Jez is godsent. He took to all of my attempts at design direction — “You know me, I’ll always go for more muted” / “I’ve been listening to a lot of 4AD stuff right now” / “You know that cool machiney New Order record cover thing” / “I defer to you” / “I defer to you” / “I defer to you” / “Pink? Really?!” / “Okay, so. Magenta?” — and still wrote us back every time. Our transatlantic work sessions made the last two weeks melt by like the salt on my brow and bottom of my chair. God it’s still done, isn’t it?
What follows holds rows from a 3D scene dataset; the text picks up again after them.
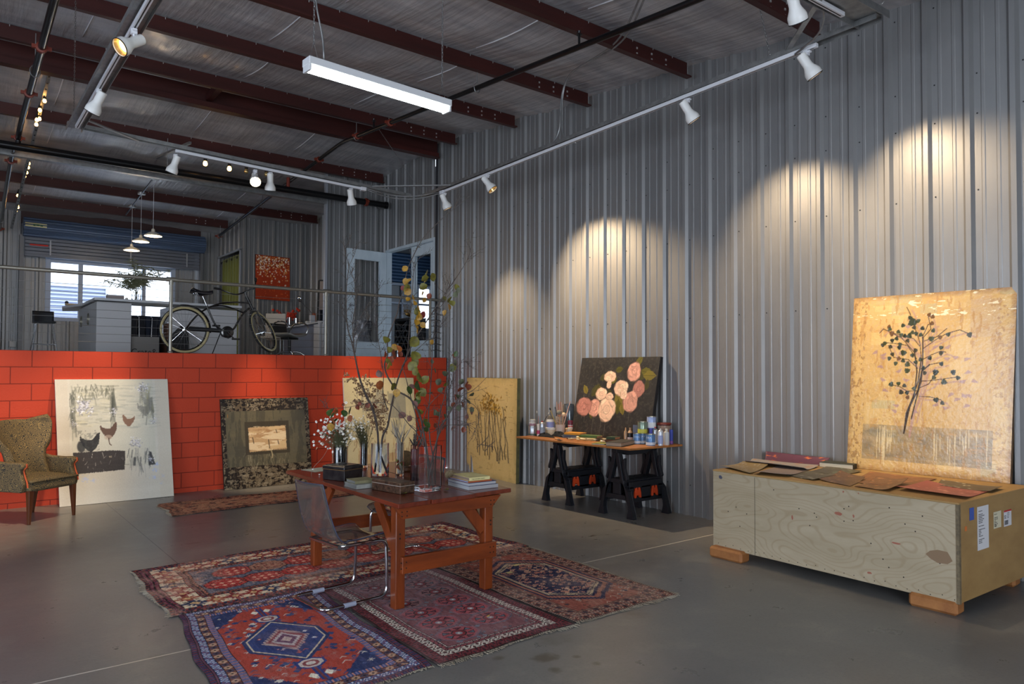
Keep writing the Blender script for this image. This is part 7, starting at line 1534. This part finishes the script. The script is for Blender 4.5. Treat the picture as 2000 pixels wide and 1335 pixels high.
# ================================================================ GALLERY ABOVE THE WALL
# reception counter
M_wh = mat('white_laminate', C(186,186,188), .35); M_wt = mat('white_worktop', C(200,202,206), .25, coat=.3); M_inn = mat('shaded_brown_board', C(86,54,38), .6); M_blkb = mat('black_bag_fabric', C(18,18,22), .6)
t = thing('reception_counter', 'white laminate reception counter behind the railing with an open knee space', 'counter', (2.8, 13.8, DK))
MB().box(1.86, 2.36, 13.13, 13.75, DK, 2.76).build('drawer_end', M_wh, t, bevel=.003); MB().box(1.86, 2.05, 13.75, 15.1, DK, 2.76).build('side_cabinet', M_wh, t, bevel=.003)
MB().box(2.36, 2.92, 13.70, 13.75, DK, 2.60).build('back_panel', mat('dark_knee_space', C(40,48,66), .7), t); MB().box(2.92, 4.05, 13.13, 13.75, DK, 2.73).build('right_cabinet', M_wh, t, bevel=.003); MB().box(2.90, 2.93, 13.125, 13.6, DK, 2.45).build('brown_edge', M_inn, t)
b = MB(); b.prism([(1.82,13.08),(4.12,13.08),(4.12,13.85),(2.35,13.85),(2.35,15.4),(1.70,16.0),(1.62,15.3),(1.82,14.4)], 2.775, 2.815, Matrix.Identity(4)); b.build('worktop', M_wt, t, bevel=.004)
for y in (13.95, 14.75):
    MB().lathe([(.09,0),(.10,0),(.10,.01),(.09,.01),(.09,0)], 24, T(1.857, y, 2.52) @ Rot('Y', -90) @ Matrix.Diagonal((1,.75,1,1)), cap=False).build('round_pull', M_steel, t, smooth=40)
tag(MB().box(2.38, 2.80, 13.2, 13.40, DK+.001, 2.22).build('cardboard_box', mat('grey_carton', C(126,122,118), .7), bevel=.004), 'grey carton lettered in black standing in the knee space of the counter', 'box')
bx = bpy.data.objects['cardboard_box']; text('Crate&', .155, frame((2.372, 13.198, 1.915), (1,0,0), (0,0,1)), mat('black_letter', C(12,12,12), .5), bx, 'box_lettering', sx=.86)
for i, (x, y, h_, r, lb) in enumerate(((2.44,13.56,.34,6,'black shiny bag leaning left in the counter knee space'),(2.61,13.57,.36,-3,'black case in the middle of the counter knee space'),(2.78,13.57,.35,3,'black case at the right of the counter knee space'))):
    tag(MB().box(-.06, .06, -.04, .04, 0, h_+.33, T(x, y, DK+.002) @ Rot('Y', r*.5)).build('black_case', mat('shiny_black_vinyl', C(22,24,34), .2, coat=.5), bevel=.02, seg=3), lb, 'bag')
tag(MB().prism([(0,0),(.35,0),(.33,.40),(.22,.52),(.02,.30)], 0, .10, Matrix(((1,0,0,2.86),(0,0,1,12.9),(0,1,0,DK+.001),(0,0,0,1)))).build('black_bag', M_blkb, bevel=.03, seg=3), 'black soft bag behind the rear wheel of the bicycle', 'bag')
z = 2.815
tag(MB().box(2.03, 2.28, 13.3, 13.42, z+.001, z+.075).build('small_box', mat('pinkish_grey_box', C(150,140,138), .6), bevel=.004), 'small pinkish grey box on the left end of the counter', 'box')
tag(MB().box(2.30, 2.34, 13.3, 13.36, z+.001, z+.045).build('small_bottle', M_white, bevel=.01), 'tiny pale bottle beside the pinkish box on the counter', 'bottle')
t = thing('tape_dispenser', 'small pale desk object with a dark end on the counter tip', 'desk item', (1.75, 15.1, z)); MB().box(1.64, 1.86, 15.0, 15.1, z+.001, z+.035).build('base', mat('tan_plastic', C(170,150,120), .5), t, bevel=.008); MB().lathe([(.03,0),(.03,.02)], 12, T(1.66,15.04,z+.05) @ Rot('X',90)).build('reel', M_rim, t)
p = at(266, 582, 1, 13.6)
t = thing('glass_vase', 'clear glass vase of airy grey-green sprays on the counter in front of the window', 'vase', (p.x, 13.6, z)); MB().lathe([(.0001,0),(.07,0),(.075,.01),(.075,.14),(.07,.14),(.07,.02),(.0001,.02)], 20, T(p.x, 13.6, z+.001)).build('vase_wall', M_vg, t, smooth=40)
t2 = thing('branch_spray', 'airy grey-green sprays standing in the glass vase on the counter', 'branches', (p.x, 13.6, z+.02)); mb = MB(); q = random.Random(21)
for (tx, ty) in ((258,505),(262,520),(250,533),(240,540),(285,522),(300,524),(312,528),(225,545),(275,530),(330,527),(245,548),(268,540),(290,535),(232,530),(270,515),(205,548)):
    e = at(tx, ty, 1, 13.6+q.uniform(-.15,.15)); b_ = Vector((p.x+q.uniform(-.03,.03), 13.6, z+.03)); m_ = (b_+e)/2+Vector((0,0,.10)); P = smoothp([b_, (b_+m_)/2+Vector((0,0,.06)), m_, e], 4); mb.tube(P, .0035, 4)
    for k in range(5, len(P)):
        for j in range(7): v = Vector((q.gauss(0,.06), q.gauss(0,.05), q.gauss(0,.03)-.02)); mb.cm = 1; mb.bar(P[k], P[k]+v, .004, .008); mb.cm = 0
mb.build('sprays', [M_stem, mat('dusty_leaf', C(110,112,84), .7)], t2)
# bar stool
t = thing('bar_stool', 'black bar stool on thin chrome legs left of the counter', 'stool', (1.40, 15.4, DK)); x0, y0 = 1.36, 15.4; zz = 2.50
mb = MB().box(x0-.17, x0+.17, y0-.16, y0+.17, zz, zz+.035); mb.build('seat', mat('black_stool_seat', C(20,24,32), .35), t, bevel=.015, seg=3)
MB().grid(lambda u, v: (x0+(u-.5)*.33, y0+.15+.03*v-.03*(1-(2*u-1)**2)*-1, zz+.03+v*.20), 10, 6).build('backrest', mat('black_stool_seat', C(20,24,32), .35), t, smooth=180, solid=.02)
for sx in (-1, 1):
    for sy in (-1, 1): MB().tube([(x0+sx*.12, y0+sy*.12, zz), (x0+sx*.20, y0+sy*.19, DK+.001)], .009, 8).build('leg', M_chr, t, smooth=60)
b = MB(); zf = DK+.22; f_ = .178; b.tube([(x0-f_, y0-.17, zf), (x0+f_, y0-.17, zf), (x0+f_, y0+.17, zf), (x0-f_, y0+.17, zf)], .007, 6, closed=True); b.build('foot_ring', M_chr, t)

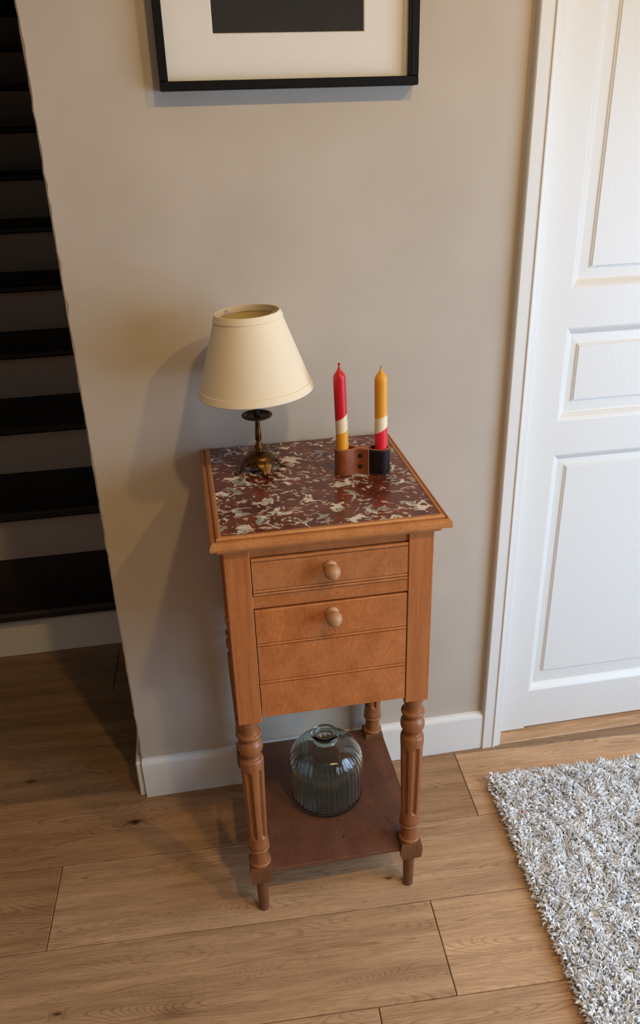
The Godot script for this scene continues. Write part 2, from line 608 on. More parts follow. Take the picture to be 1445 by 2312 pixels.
# ---------------------------------------------------------------- the room
func room() -> void:
	# wall with the ragged plaster corner on its left end
	var m := MB.new()
	var jag := noise(9.0, 3, 4)
	var steps := 150
	var th := 0.13
	for k in steps:
		var y0 := CEIL * k / steps
		var y1 := CEIL * (k + 1) / steps
		var e := []
		for y in [y0, y1]:
			var j := jag.get_noise_1d(y * 4.0) * 0.0016
			var chip: float = 0.0025 + maxf(0.0, jag.get_noise_1d(y * 9.0 + 40.0)) * 0.004
			e.append([WALL_EDGE + j, chip, jag.get_noise_1d(y * 13.0 + 90.0) * 0.0012])
		var z := [0.0, 0.0]
		m.quad(V(e[0][0] + e[0][1], y0, 0), V(CASING + 0.02, y0, 0), V(CASING + 0.02, y1, 0), V(e[1][0] + e[1][1], y1, 0), V(0, 0, 1))
		m.quad(V(e[0][0], y0, -0.003 + e[0][2]), V(e[0][0] + e[0][1], y0, 0), V(e[1][0] + e[1][1], y1, 0), V(e[1][0], y1, -0.003 + e[1][2]), V(-0.6, 0, 1))
		m.quad(V(e[0][0], y0, -th), V(e[0][0], y0, -0.003 + e[0][2]), V(e[1][0], y1, -0.003 + e[1][2]), V(e[1][0], y1, -th), V(-1, 0, 0))
	m.quad(V(WALL_EDGE, 0, -th), V(CASING + 0.02, 0, -th), V(CASING + 0.02, CEIL, -th), V(WALL_EDGE, CEIL, -th), V(0, 0, -1))
	m.quad(V(CASING + 0.02, 0, -th), V(CASING + 0.02, 0, 0), V(CASING + 0.02, CEIL, 0), V(CASING + 0.02, CEIL, -th), V(1, 0, 0))
	struct("wall_back", m, M.wall)

	# above the door, right of the door, above and left of the stair opening
	struct("wall_back_door", boxes([[V(0.55, 2.06, -th), V(ROOM_R, CEIL, 0)], [V(1.40, 0, -th), V(ROOM_R, 2.06, 0)]]), M.wall)
	struct("wall_back_stairs", boxes([[V(ROOM_L, 1.90, -th), V(WALL_EDGE, CEIL, 0)], [V(ROOM_L, 0, -th), V(-1.18, 1.90, 0)]]), M.wall)  # unseen head over the stair opening, set low to shade the upper steps
	struct("wall_left", boxes([[V(ROOM_L - 0.15, 0, -th), V(ROOM_L, CEIL, ROOM_F)]]), M.wall)
	struct("wall_front", boxes([[V(ROOM_L - 0.15, 0, ROOM_F), V(ROOM_R + 0.15, CEIL, ROOM_F + 0.15)]]), M.wall)
	struct("wall_right", boxes([
		[V(ROOM_R, 0, -th), V(ROOM_R + 0.15, CEIL, 0.5)], [V(ROOM_R, 0, 2.1), V(ROOM_R + 0.15, CEIL, ROOM_F)],
		[V(ROOM_R, 1.60, 0.5), V(ROOM_R + 0.15, CEIL, 2.1)], [V(ROOM_R, 0, 0.5), V(ROOM_R + 0.15, 0.12, 2.1)]]), M.wall)
	struct("ceiling", boxes([[V(ROOM_L - 0.15, CEIL, -th), V(ROOM_R + 0.15, CEIL + 0.2, ROOM_F + 0.15)]]), M.ceiling)
	# solid block added to stop sky light under the door; closed dark stairwell
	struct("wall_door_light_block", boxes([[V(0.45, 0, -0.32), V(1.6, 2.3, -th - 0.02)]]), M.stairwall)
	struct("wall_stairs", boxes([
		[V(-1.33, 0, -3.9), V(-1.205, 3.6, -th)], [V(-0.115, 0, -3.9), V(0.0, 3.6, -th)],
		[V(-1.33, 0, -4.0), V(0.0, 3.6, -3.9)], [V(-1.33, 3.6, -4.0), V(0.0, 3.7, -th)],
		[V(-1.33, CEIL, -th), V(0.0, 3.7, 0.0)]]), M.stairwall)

	# tall window in the right wall
	var wx := ROOM_R + 0.03
	var w := struct("window_1", boxes([
		[V(wx, 0.12, 0.50), V(wx + 0.06, 1.60, 0.56)], [V(wx, 0.12, 2.04), V(wx + 0.06, 1.60, 2.10)],
		[V(wx, 1.54, 0.56), V(wx + 0.06, 1.60, 2.04)], [V(wx, 0.12, 0.56), V(wx + 0.06, 0.18, 2.04)],
		[V(wx, 0.18, 1.27), V(wx + 0.06, 1.54, 1.33)]], 0.004), M.white)
	for z in [[0.56, 1.27], [1.33, 2.04]]:
		obj("pane", boxes([[V(wx + 0.025, 0.18, z[0]), V(wx + 0.031, 1.54, z[1])]]), M.pane, w)

	# skirting board with a chamfered top, and its short return round the wall end
	var prof := [Vector2(0.0, 0.0), Vector2(0.014, 0.0), Vector2(0.014, 0.090), Vector2(0.0125, 0.0945), Vector2(0.006, 0.0985), Vector2(0.0, 0.0995)]
	var sk := MB.new()
	sk.extrude_x(prof, WALL_EDGE + 0.001, CASING - 0.0005)
	struct("baseboard_back", sk, M.white)
	var rt := MB.new()
	rt.box(V(WALL_EDGE - 0.0125, 0.0, -th), V(WALL_EDGE - 0.001, 0.0955, 0.0085), 0.003)
	struct("baseboard_return", rt, M.white)

	for q in [[0.55, 1.6, 1.7, "round recessed warm ceiling spotlight nearer the cabinet"], [1.28, 1.6, 1.7, "round recessed warm ceiling spotlight nearer the window"]]:
		ceiling_lamp(q[0], q[1], q[2], q[3])

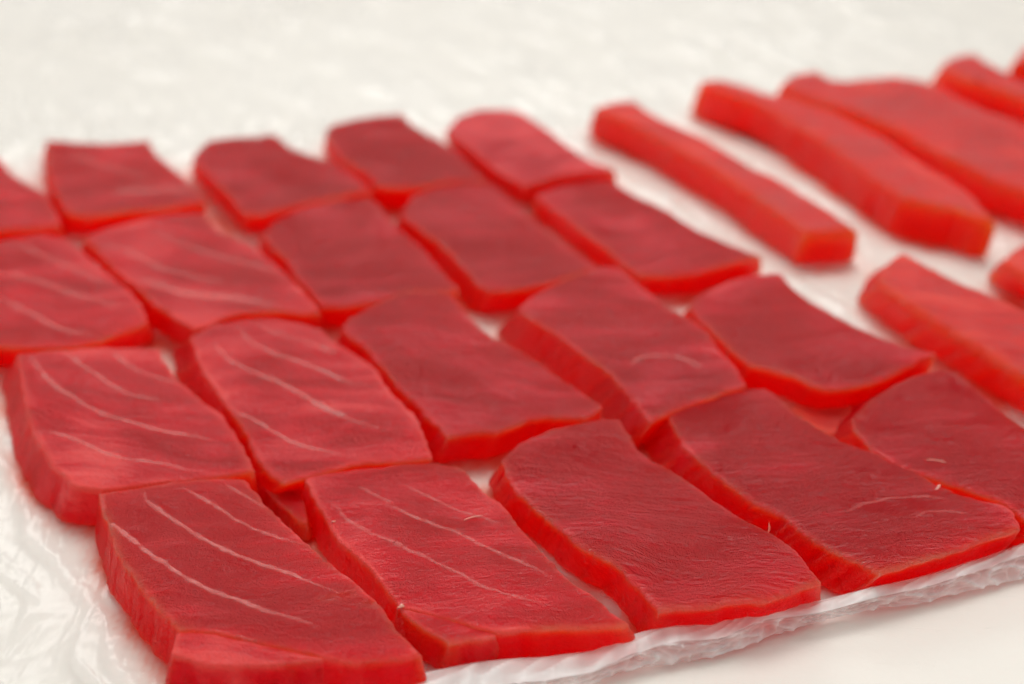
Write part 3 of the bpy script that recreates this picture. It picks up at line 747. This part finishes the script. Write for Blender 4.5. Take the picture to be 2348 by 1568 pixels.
# ------------------------------------------------------------------ scraps lying on the flesh
def scrap(name, label, key, px, length, width, ang, mat, upright=0.0, arch=0.03, group='tiny scraps on the tuna', cat='scrap'):
    bk = BLOCKS[key]; p = wp(*px, bk['h'])
    hit = bk['bvh'].ray_cast(Vector((p[0], p[1], 0.1)), Vector((0, 0, -1)))[0]
    base = hit if hit is not None else Vector(p)
    n, m = 14, 8; verts, faces = [], []
    d = Vector((math.cos(ang), math.sin(ang), 0)); sd = Vector((-d.y, d.x, 0)); up = Vector((0, 0, 1))
    for i in range(n):
        s = i / (n - 1); c = base + d * (length * (s - 0.5) * (1 - 0.7 * upright)) + up * (length * (upright * s + arch * math.sin(math.pi * s) * 0.4) + width * 0.25)
        c = c + sd * (width * 0.3 * math.sin(s * 5 + length * 900))
        w = width * 0.5 * (0.15 + 0.85 * math.sin(math.pi * min(1, s * 0.95 + 0.05))) * (1 + 0.5 * n3(s * 5, length * 700, 2))
        for k in range(m):
            a = 2 * math.pi * k / m
            verts.append(tuple(c + sd * (w * math.cos(a)) + up * (w * 0.7 * math.sin(a))))
    for i in range(n - 1):
        for k in range(m): faces.append((i * m + k, i * m + (k + 1) % m, (i + 1) * m + (k + 1) % m, (i + 1) * m + k))
    faces += [tuple(range(m))[::-1], tuple((n - 1) * m + k for k in range(m))]
    o = mesh_obj(name, verts, faces, mat, origin=np.array(base))
    return tag(o, label, cat, group)
scrap('flesh_scrap', 'tiny upright pale fibre on the edge of the wet crimson block', 'C', (1762, 1216), 0.0030, 0.0005, 1.2, M_SCRAP, 0.9)
scrap('flesh_scrap', 'small pale crumb on the purplish block beside the raised film edge', 'D', (2150, 1118), 0.0040, 0.0009, 0.9, M_SCRAP)
scrap('flesh_scrap', 'thin pale sliver lying on the second block of the front row', 'B', (1085, 1188), 0.0060, 0.0006, 0.45, M_SCRAP, 0, 0.05)
scrap('flesh_scrap', 'bright speck of fat on the left rim of the second front block', 'B', (765, 1194), 0.0012, 0.0007, 0.8, M_SCRAP)
scrap('flesh_scrap', 'pale pink knob at the notched left corner of the second front block', 'B', (918, 1392), 0.0022, 0.0014, 1.4, M_SCRAP)
scrap('flesh_scrap', 'straw coloured fibre on the block cut off at the right edge', 'E', (2146, 1056), 0.0060, 0.0005, -0.3, M_SCRAP, 0, 0.1)
def speck_material():
    m, nt, out = new_mat('dark speck'); g = G(nt)
    p = g.n('ShaderNodeBsdfPrincipled'); tc = g.n('ShaderNodeTexCoord')
    g.l(g.ramp(g.noise(tc.outputs['Object'], 800), [(0.3, (0.05, 0.008, 0.008)), (0.7, (0.10, 0.015, 0.012))]), p.inputs['Base Color'])
    p.inputs['Roughness'].default_value = 0.5; g.l(p.outputs[0], out.inputs[0]); return m
scrap('dark_speck', 'small dark speck on the strip near the top right corner', 'T', (2247, 184), 0.0022, 0.0020, 0.3, speck_material(), 0, 0.02, None, 'speck')
scene.cycles.time_limit = 720
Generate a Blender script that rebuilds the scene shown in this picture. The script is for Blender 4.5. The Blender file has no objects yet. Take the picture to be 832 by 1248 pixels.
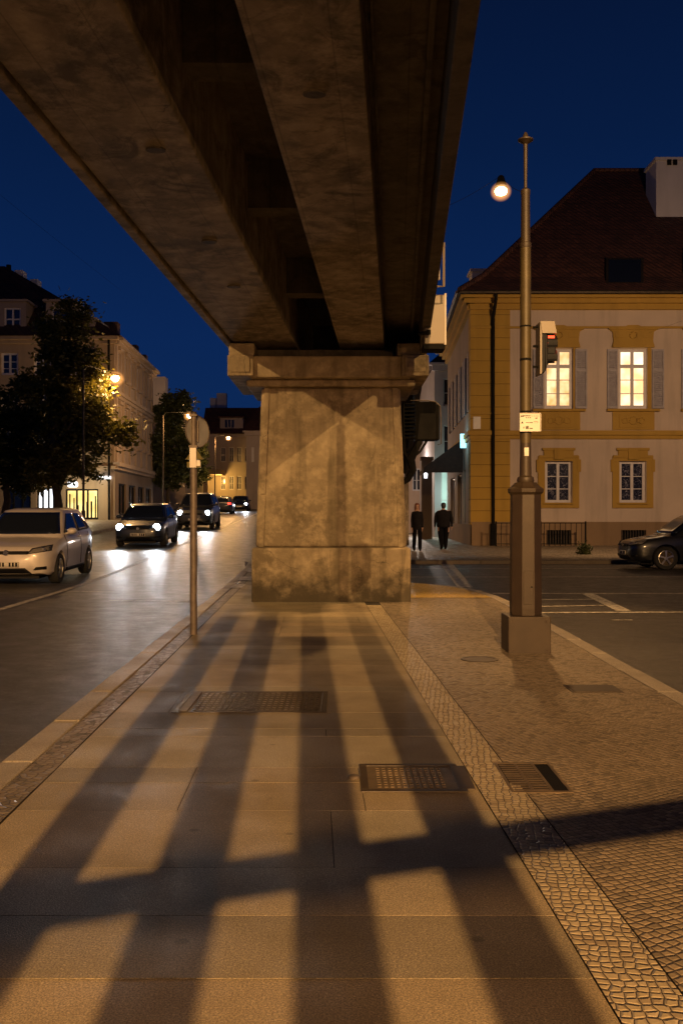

Now that his work is being hammered into metal by wonderful machines, and we can’t take any of it back.
I’ve been published in various venues before, including websites and magazines and books (yes, books sold in Barnes and Noble, not books I wrote and handbound myself and charged family members $5 for, although maybe some of those as well.) I grew up thinking of myself as a writer, assuming I would make a life as a writer, and that “writer” would be my name in the world. I expected I’d feel a certain way (breathless, teary, ecstatic?) upon seeing my full name in magazine print, in book print, upon receiving my first real check for something I’d written, but I didn’t. Which is part of how I learned that I truly love writing, the process, and not writing, the finished product.
But I am so excited about this. Near giddy excited. I have never been so eager to hold a book in my hands or to immediately read it from front to back. For the first time, I feel the way I thought I would feel. So thank you, M & M. I cannot believe you are making us wait until September.